Quarterly VC Investment Activity Way Up… But Still Way Down

Earlier today, the National Venture Capital Association and PricewaterhouseCoopers released investment activity results for the second quarter of the year. The results? VCs invested $6.5 billion in 906 deals — a 34 percent increase in capital and a 22 percent increase in the number of deals compared with the first quarter of the year.

It’s encouraging, no doubt. But while the association put a positive spin on the data, the numbers aren’t remarkable. Compared to the period between 2005 and 2008 — the last period when venture showed real growth — results this year have been decidedly lackluster other than when compared with 2009’s anemic numbers.

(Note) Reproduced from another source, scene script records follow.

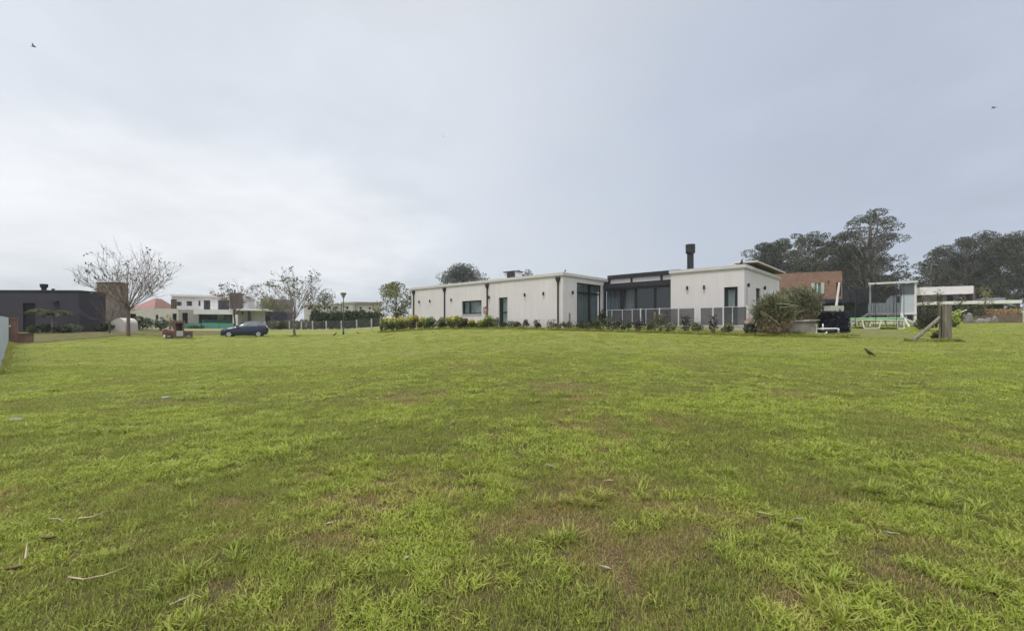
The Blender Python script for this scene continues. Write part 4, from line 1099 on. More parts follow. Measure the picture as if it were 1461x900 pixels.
# wire fence with pale posts, dark hedge behind it
Yf = 50.5
t = thing('wire_fence', 'long wire mesh fence with pale concrete posts along the road', 'fence', (0, 0, 0))
pp = [378, 396, 413, 430, 446, 465.5, 487, 509, 530, 543]
pts_ = [GP(p, Yf - .02 * i) for i, p in enumerate(pp)]
for p in pts_:
    mb = MB(); mb.box(p.x - .06, p.x + .06, p.y - .06, p.y + .06, p.z - .2, p.z + 1.05); mb.build('post', M['concrete_pale'], t)
for a, b in zip(pts_[:-1], pts_[1:]):
    mb = MB(); mb.face([(a.x, a.y, a.z + .05), (b.x, b.y, b.z + .05), (b.x, b.y, b.z + 1.0), (a.x, a.y, a.z + 1.0)]); mb.build('mesh_panel', M['wire'], t)
mb = MB()
for h_ in (.3, .65, 1.0):
    for a, b in zip(pts_[:-1], pts_[1:]): mb.path([(a.x, a.y - .07, a.z + h_), (b.x, b.y - .07, b.z + h_)], .006, 4)
mb.build('wire', M['anthracite'], t)
g0 = GP(517.5, 44); mb = MB(); mb.box(-.05, .05, -.05, .05, -.2, 1.0); mb.prism([(-.05, 1.0), (.05, 1.0), (0, 1.05)], 'y', -.05, .05)
g0 = GP(530, 41); tag(mb.build('marker_post', M['concrete_pale'], None, g0), 'short pale concrete post standing on the lawn between the lamp post and the yellowish hedge', 'post')

DK = ((.022, .034, .014), (.034, .048, .018), (.016, .024, .012)); MID = ((.045, .065, .022), (.06, .08, .03), (.03, .045, .018)); OL = ((.075, .085, .035), (.055, .068, .028), (.10, .10, .05))
def hedge(name, label, x0, x1, Y, ytop, n, cols, ls=.2, depth=1.6, wob=.35, cat='hedge'):
    a, b = GP(x0, Y), GP(x1, Y); zt = P(0, ytop, Y).z
    t = thing(name, label, cat, a)
    Lh = b.x - a.x; C = []; K = []; m_ = max(6, int(Lh / .9)); mb = MB()
    for i in range(m_):
        cx = Lh * (i + .5) / m_; hh = (zt - a.z) * random.uniform(1 - wob, 1.05)
        c = in_blob(n // m_, (cx, random.uniform(-.3, .3), hh * .5), (Lh / m_ * .85, depth / 2, hh * .52), .45); c[:, 2] = np.clip(c[:, 2], .02, None)
        C.append(c); K.append(pal(len(c), cols, .25) * random.uniform(.8, 1.2))
        mb.path([(cx, 0, -.1), (cx + .05, 0, hh * .7)], [.05, .02], 5)
    mb.build('stem', M['bark'], t)
    C = np.concatenate(C); leaf_obj('foliage', C, ls * rng.uniform(.6, 1.3, len(C)), np.concatenate(K), M['leaf_far'], t)
    return t
hedge('hedge', 'tall dark green hedge behind the wire fence, right of the lamp post', 447, 543, 55, 442, 13000, DK, .25, 2.2, .14)
hedge('hedge', 'lower brownish-green hedge behind the wire fence, left of the lamp post', 384, 452, 53, 453, 3600, ((.05, .052, .024), (.065, .06, .03), (.035, .04, .018)), .2)
hedge('hedge', 'small clipped green hedge in front of the pool glass of the modern white house', 271, 289, 68, 464, 700, DK, .2)

# birds on the grass, on the roofs and in the air
def bird(name, label, loc, rotz, L_, m, stance='stand', group=None, pitch=0.0, wing=(0, 0)):
    """body in one mesh from beak to tail; length L_ along local x"""
    k = L_
    mb = MB()
    if stance == 'stand':
        pts = [(.50, 0, .46), (.43, 0, .47), (.36, 0, .49), (.29, 0, .50), (.22, 0, .44), (.12, 0, .36), (0, 0, .29), (-.14, 0, .24), (-.28, 0, .17), (-.42, 0, .10), (-.54, 0, .05)]
        r_ = [.006, .022, .062, .078, .082, .12, .135, .115, .065, .04, .03]
    else:
        pts = [(.50, 0, 0), (.42, 0, .01), (.33, 0, .02), (.22, 0, .01), (.08, 0, 0), (-.1, 0, 0), (-.28, 0, .01), (-.42, 0, .02), (-.52, 0, .02)]
        r_ = [.006, .03, .065, .075, .105, .095, .05, .06, .07]
    mb.path([tuple(q * k for q in p) for p in pts], [q * k for q in r_], 10)
    if stance == 'stand':
        for sy in (-.05, .05):
            mb.path([(-.02 * k, sy * k, .22 * k), (-.05 * k, sy * k, .10 * k), (-.02 * k, sy * k, 0)], [.02 * k, .011 * k, .009 * k], 5)
            mb.path([(-.04 * k, sy * k, .006 * k), (.07 * k, sy * k, .006 * k)], [.008 * k, .004 * k], 4)
        for sy in (-1, 1):
            mb.path([(.14 * k, sy * .10 * k, .36 * k), (-.05 * k, sy * .125 * k, .29 * k), (-.25 * k, sy * .085 * k, .20 * k), (-.40 * k, sy * .03 * k, .13 * k)], [.04 * k, .06 * k, .045 * k, .012 * k], 6)
    o = mb.build(name, M[m], None, loc, rotz, smooth=True)
    if stance == 'fly':
        for sy, up in ((-1, wing[0]), (1, wing[1])):
            wv = [(.12, .05, .02), (.18, .35, .02 + up * .3), (.10, .75, .02 + up), (-.02, .95, .02 + up * 1.05), (-.08, .6, .02 + up * .75), (-.14, .3, .02 + up * .25), (-.12, .05, .02)]
            a = [Vector((x * k, sy * y * k, z * k)) for x, y, z in wv]; q = MB(); b = [p - Vector((0, 0, .02 * k)) for p in a]
            q.face(a); q.face(list(reversed(b)))
            for i in range(len(a)): q.face([a[i], b[i], b[(i + 1) % len(a)], a[(i + 1) % len(a)]])
            q.build('wing', M[m], o)
    o.rotation_euler.y = pitch
    if stance == 'stand': o.scale = (.92, 1.05, 1.35)
    return tag(o, label, 'bird', group)
bird('bird', 'brown bird standing upright on the lawn below the playhouse, tail to the right', GP(1240, 11.9) + Vector((0, 0, .015)), R(168), .31, 'bird_brown', group='birds on the lawn')
bird('bird', 'dark brown bird on the grass just left of the lamp post', GP(478, 36), R(8), .40, 'bird_brown', group='birds on the lawn')
bird('bird', 'pale brown bird on the grass just right of the lamp post', GP(510.5, 37), R(175), .36, 'bird_grey', group='birds on the lawn')
p_ = C1 + V * 3.0 * 0; bird('bird', 'small dark bird on the roof corner of the white house, above the drainpipe', (P(806.5, 0, 28.05).x, 28.05, FL + TOP), R(60), .26, 'bird_dark', group='birds on the roof')
p_ = C1 + U * uR1 + V * vR; bird('bird', 'larger black bird on the roof corner right of the tall chimney', (P(1059.5, 0, 24.5).x, 24.5, FL + TOP), R(25), .40, 'bird_dark', pitch=-.5, group='birds on the roof')
bird('bird', 'dark bird flying with raised wing in the upper left of the sky', P(48, 67, 42), R(30), .42, 'bird_dark', 'fly', 'birds in the sky', 0, (.35, .62))
bird('bird', 'dark bird gliding in the sky over the trees on the right', P(1418.5, 154, 44), R(-75), .42, 'bird_dark', 'fly', 'birds in the sky', 0, (.12, .28))
bird('bird', 'tiny distant bird high in the middle of the sky', P(632, 195, 120), R(20), .42, 'bird_dark', 'fly', 'birds in the sky', 0, (.3, .4))
bird('bird', 'tiny distant bird in mid sky, lower left of the other tiny one', P(605, 231, 130), R(60), .42, 'bird_dark', 'fly', 'birds in the sky', 0, (.3, .4))

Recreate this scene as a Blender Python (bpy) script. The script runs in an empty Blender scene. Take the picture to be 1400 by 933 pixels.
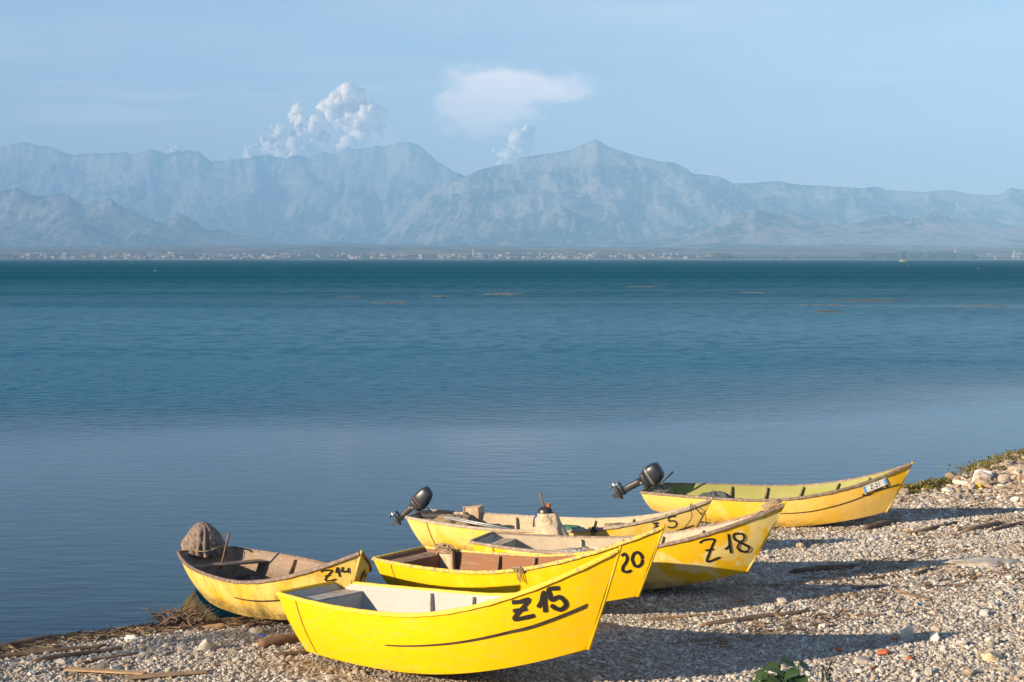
import bpy, bmesh, math, random
import numpy as np
from mathutils import Vector, Matrix, noise as mnoise
R = math.radians
sc = bpy.context.scene
col = sc.collection

# ------------------------------------------------------------------ camera, light, exposure
CAM_H = 5.3
F = 1944.0 / 1400.0
PITCH = math.atan(112.5 / 1944.0)
cam_d = bpy.data.cameras.new('camera'); cam = bpy.data.objects.new('camera', cam_d); col.objects.link(cam)
cam.location = (0, 0, CAM_H); cam.rotation_euler = (R(90) - PITCH, 0, 0)
cam_d.sensor_width = 36; cam_d.lens = F * 36; cam_d.clip_start = .1; cam_d.clip_end = 150000
sc.camera = cam

SUN_AZ, SUN_EL = 30.0, 17.0            # shadows run towards +x +y
w = bpy.data.worlds.new('World'); sc.world = w; w.use_nodes = True
nt = w.node_tree; nt.nodes.clear()
def wn(t, **k):
    n = nt.nodes.new(t)
    for a, b in k.items(): setattr(n, a, b)
    return n
sky = wn('ShaderNodeTexSky', sky_type='NISHITA', sun_disc=False, sun_elevation=R(SUN_EL), sun_rotation=R(240), altitude=0, air_density=1.0, dust_density=.1, ozone_density=3.0)
def wm(op, a, b=None, c=None):
    n = wn('ShaderNodeMath', operation=op)
    for i, v in enumerate((a, b, c)):
        if v is None: continue
        if isinstance(v, (int, float)): n.inputs[i].default_value = v
        else: nt.links.new(v, n.inputs[i])
    return n.outputs[0]
tc = wn('ShaderNodeTexCoord'); sx = wn('ShaderNodeSeparateXYZ'); nt.links.new(tc.outputs['Generated'], sx.inputs[0])
X, Y, Z = sx.outputs
hor = wm('SQRT', wm('ADD', wm('MULTIPLY', X, X), wm('MULTIPLY', Y, Y)))
azi = wm('ARCTAN2', X, Y)                     # azimuth from +y
ele = wm('ARCTAN2', Z, hor)
comb = wn('ShaderNodeCombineXYZ'); nt.links.new(azi, comb.inputs[0]); nt.links.new(ele, comb.inputs[1])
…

For example, while the press release accompanying the data highlights that in the first half of 2010, VC investments are up 49 percent in dollars and 23 percent in the number of deals from the first half of 2009, investment is still way down — about 30 percent in dollars and about 15 percent in the number of deals –compared with the first half of 2007.

Other notable points in the new data sets include that investment in clean tech — $1.7 billion into 71 deals — broke the quarterly record for the sector. (A $350 million slug into Better Place helped.)

The $2.1 billion that went toward funding 234 life sciences companies also represents a nice uptick from the first quarter, when everyone was still waiting to see what would happen with the healthcare reform package. (It’s a 52 percent jump in dollars and 36 percent jump in deals from the first quarter.)

Not last, seed and early-stage deals dominated. Indeed, the 136 early-stage deals in the second quarter of this year tops the 123 early-stage deals that were sewn up in the third quarter of 2008, before the economy imploded.